5. Clean up after yourselves.
I'm not sure where most pool patrons forgot their manners, but I guess it was somewhere off deck. Maybe visiting adults look at the young workers and think that we owe them something. News flash — we don't. If your kid spills ice cream all over your table, clean it, or at least tell someone before it thickens to an undetachable gook. And don't get me started on the tanners —
you know, the people that come and tan until they fry? Please, move your chair every hour to follow the sun and then leave it 27 yards from its' original position (sense the sarcasm).6. Some things are out of our control.
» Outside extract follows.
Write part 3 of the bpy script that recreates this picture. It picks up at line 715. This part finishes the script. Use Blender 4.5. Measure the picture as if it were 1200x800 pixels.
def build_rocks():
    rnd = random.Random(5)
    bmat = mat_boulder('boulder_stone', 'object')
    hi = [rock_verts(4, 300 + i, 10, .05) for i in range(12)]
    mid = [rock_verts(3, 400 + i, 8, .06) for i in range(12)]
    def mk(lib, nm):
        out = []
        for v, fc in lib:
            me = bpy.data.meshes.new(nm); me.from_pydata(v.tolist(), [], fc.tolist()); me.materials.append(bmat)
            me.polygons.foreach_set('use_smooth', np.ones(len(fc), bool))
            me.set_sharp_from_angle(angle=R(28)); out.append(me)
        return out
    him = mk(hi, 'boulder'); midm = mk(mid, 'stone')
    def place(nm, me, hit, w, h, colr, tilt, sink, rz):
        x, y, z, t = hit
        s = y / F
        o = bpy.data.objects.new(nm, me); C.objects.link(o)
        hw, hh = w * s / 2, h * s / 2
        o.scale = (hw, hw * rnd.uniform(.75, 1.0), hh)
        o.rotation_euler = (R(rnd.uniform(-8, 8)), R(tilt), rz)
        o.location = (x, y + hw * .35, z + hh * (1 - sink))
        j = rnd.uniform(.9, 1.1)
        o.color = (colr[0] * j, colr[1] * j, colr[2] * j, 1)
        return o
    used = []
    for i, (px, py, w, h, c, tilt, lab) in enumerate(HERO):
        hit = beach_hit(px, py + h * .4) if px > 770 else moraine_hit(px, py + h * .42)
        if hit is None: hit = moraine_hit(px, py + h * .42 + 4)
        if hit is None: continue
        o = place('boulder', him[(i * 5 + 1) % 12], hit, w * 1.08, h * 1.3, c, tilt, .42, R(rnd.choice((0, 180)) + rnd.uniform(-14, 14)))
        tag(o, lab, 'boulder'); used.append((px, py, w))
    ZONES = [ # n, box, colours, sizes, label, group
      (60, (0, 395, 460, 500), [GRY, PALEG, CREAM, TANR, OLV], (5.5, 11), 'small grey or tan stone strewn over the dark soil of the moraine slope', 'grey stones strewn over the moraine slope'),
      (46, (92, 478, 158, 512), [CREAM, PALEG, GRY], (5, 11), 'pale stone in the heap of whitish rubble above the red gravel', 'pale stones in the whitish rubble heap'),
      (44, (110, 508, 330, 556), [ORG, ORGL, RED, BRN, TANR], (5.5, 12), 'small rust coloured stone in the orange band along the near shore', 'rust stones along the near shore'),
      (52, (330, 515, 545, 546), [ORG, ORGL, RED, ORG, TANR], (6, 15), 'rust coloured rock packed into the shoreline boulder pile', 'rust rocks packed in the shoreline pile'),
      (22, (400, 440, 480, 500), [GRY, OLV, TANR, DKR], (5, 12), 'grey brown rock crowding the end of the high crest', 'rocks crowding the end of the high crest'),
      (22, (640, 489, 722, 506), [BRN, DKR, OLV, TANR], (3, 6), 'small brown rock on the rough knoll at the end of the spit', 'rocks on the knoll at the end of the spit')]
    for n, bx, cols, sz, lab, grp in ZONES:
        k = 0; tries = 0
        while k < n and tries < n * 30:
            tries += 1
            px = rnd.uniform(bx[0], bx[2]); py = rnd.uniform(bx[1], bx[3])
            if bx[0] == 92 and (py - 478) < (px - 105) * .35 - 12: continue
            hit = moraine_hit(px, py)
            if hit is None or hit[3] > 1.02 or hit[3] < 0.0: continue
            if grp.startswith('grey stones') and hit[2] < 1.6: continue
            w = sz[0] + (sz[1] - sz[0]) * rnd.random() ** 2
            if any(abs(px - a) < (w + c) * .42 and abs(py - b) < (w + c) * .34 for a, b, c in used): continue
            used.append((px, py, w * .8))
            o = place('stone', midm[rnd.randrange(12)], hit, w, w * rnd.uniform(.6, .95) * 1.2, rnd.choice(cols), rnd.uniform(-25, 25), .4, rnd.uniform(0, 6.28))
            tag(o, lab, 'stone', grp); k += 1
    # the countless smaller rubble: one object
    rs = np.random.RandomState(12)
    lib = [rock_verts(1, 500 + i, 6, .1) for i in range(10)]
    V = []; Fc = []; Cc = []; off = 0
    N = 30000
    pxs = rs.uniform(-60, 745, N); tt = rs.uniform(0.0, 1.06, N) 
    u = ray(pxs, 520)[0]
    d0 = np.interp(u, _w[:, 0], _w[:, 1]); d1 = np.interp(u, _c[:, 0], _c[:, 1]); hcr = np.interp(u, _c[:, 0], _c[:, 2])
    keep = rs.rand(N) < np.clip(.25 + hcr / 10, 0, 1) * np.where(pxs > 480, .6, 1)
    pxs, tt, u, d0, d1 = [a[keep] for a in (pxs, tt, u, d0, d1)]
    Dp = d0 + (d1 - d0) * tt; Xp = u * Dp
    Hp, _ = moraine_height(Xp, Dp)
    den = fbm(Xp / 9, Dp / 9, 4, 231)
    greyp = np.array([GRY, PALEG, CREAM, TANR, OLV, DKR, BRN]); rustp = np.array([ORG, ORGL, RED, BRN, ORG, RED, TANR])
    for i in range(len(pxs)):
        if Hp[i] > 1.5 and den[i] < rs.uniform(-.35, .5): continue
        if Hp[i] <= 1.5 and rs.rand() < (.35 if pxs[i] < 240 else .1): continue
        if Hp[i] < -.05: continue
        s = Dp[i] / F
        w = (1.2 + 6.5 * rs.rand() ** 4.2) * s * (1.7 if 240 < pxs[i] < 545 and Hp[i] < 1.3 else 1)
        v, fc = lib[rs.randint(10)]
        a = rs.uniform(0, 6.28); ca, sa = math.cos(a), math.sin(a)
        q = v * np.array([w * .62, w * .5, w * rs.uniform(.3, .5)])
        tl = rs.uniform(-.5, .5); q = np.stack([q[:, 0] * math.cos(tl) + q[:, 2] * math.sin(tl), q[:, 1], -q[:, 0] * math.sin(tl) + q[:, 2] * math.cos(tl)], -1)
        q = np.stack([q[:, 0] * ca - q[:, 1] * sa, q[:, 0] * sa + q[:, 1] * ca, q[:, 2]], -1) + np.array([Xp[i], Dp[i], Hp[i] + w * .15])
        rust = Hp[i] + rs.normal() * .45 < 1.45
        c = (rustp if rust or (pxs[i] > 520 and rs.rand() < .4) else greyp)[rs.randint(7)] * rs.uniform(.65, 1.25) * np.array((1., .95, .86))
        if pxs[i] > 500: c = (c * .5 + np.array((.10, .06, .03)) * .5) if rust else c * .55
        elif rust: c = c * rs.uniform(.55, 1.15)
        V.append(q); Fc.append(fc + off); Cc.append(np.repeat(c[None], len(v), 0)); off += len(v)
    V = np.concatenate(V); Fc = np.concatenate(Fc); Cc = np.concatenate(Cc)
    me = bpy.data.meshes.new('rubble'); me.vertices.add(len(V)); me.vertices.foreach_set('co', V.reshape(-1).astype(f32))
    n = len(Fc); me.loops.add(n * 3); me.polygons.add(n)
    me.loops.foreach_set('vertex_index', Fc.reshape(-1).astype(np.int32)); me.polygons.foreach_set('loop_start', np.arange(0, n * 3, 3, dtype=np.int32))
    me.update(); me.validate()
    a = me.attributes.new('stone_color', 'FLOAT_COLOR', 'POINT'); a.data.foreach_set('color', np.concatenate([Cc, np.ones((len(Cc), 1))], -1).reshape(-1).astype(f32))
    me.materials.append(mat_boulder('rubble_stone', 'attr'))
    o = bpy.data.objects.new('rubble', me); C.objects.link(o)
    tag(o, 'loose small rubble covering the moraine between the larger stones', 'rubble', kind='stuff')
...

There is an unbelievably long list of complaints that the average lifeguard will get in a day including but not limited to: the water is too hot, the water is too cold, the water is too "chlorine-y," there is not enough shade, the (unaffiliated) snack bar's prices are too high, the cost of admission is too high, the chairs aren't comfortable, and so on and so forth. Just please understand that one, you are at an outdoor establishment and we cannot control the temperature or weather, and two, we are just lifeguards who have little to no control over most things.
Now that I've gotten all of that off of my chest, let me just say being a life guard is pretty rad. It's a great way to spend the summer, get a tan, meet all kinds of wonderful people and just have fun. Also, just a disclaimer I wholeheartedly love most of the pool fam, co-workers and visitors!